While in Holly Springs on a morning tour, Familiarization Tour visited Walter Place Estates Cottages and Gardens, City Cafe McA Style, the Presbyterian Church and Graceland Too. Employees with Strawberry Plains Audubon and Harry the Hummingbird provided an overview of the nature attractions and tour at Davis Plantation.

Connie Cossar with the Mississippi Development Authority and Grey Brennam with Alabama Tourism traveled with the tour operators.

“This is a new deal for Mississippi and Alabama to do a familiarization tour together,” Cossar said. “We had a pre-Fam at Memphis and this is a post-Fam Tour. We will cover a lot of ground. All of these people are tour operators and will schedule group tours.”

The tour operators represented numerous cities and states including Seattle, Washington, Texas, San Francisco, Chicago and Arkansas.

Kay Matlock, tour planner with Francis Custom Tours in Arkadelphia, Ark., explained that tour operators find new locations for stops and develop and add new tours to their offerings. The tours are published in the operators’ tour guides, she said.

“Our Mystery Tour fills up faster than any other one,” Matlock said. “It is one of our most popular tours.”

She said people who like to be surprised sign up for the Mystery Tour.

Some tour operators own their own businesses and may act as escorts for their own tours, Matlock said. Tour operators make all the arrangements which include the tour stops, hotel or motel accommodations and some of the meals.

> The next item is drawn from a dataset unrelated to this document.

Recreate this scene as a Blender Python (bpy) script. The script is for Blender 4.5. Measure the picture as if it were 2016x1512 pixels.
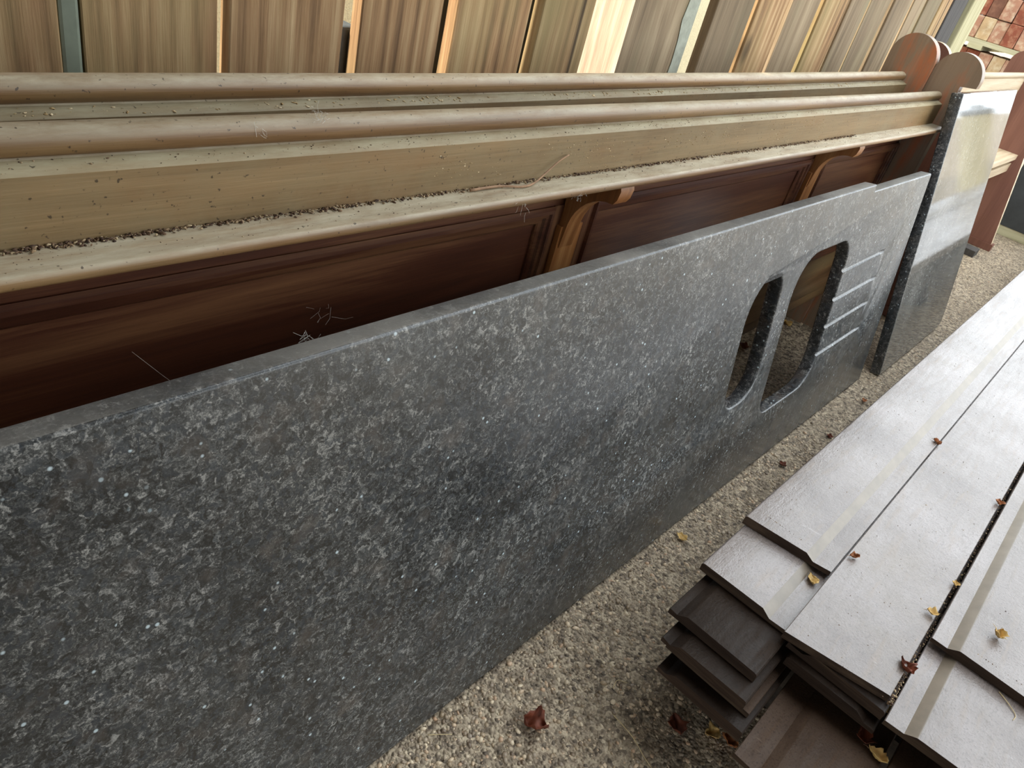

“Touring in the United States is really growing, especially since 9-11,” she said. “Motor coach tours are ideal because lots of attractions are not open to individual tours.”

Dave Southworth with Top Tours in Round Rock, Texas, said his city is near Austin, famous for its bat caves, country and western music and for being the home of the Lyndon B. Johnson Library.

Top Tours is an operator but also helps plan tours for other tour operators. Both motor coach and sometimes air tours are arranged, he said.

Southworth said Travel South tries to match up buyers and sellers. Next year’s convention will be held in Richmond, Virginia.

Silvia and Irv Rosen, travel consultants with Nautical Connection Cruises Tours of Fremont, California, said they are not trying to expand their tour offerings at this time. They are nearing retirement age and Irv is still working at age 81.

“We got started taking tours and the one doing the tour liked Sylvia and asked her to help,” he said. “She left town and Sylvia carried on.”

Irv, the secretary and treasurer for the San Francisco chapter of World War ll U.S. Submarine veterans said his veterans’ group traveled together on many tours. But age is sidelining many of his chums.

“They’re just not traveling,” he said. “I’m 81 and they call me the kid.”

Other tour operators leaving their cards were Patricia Mills with Friends and Neighbors Tours, Galena, Missouri, and Muriel Romancia with Here To There Tours, Saskatoon, SK, Canada.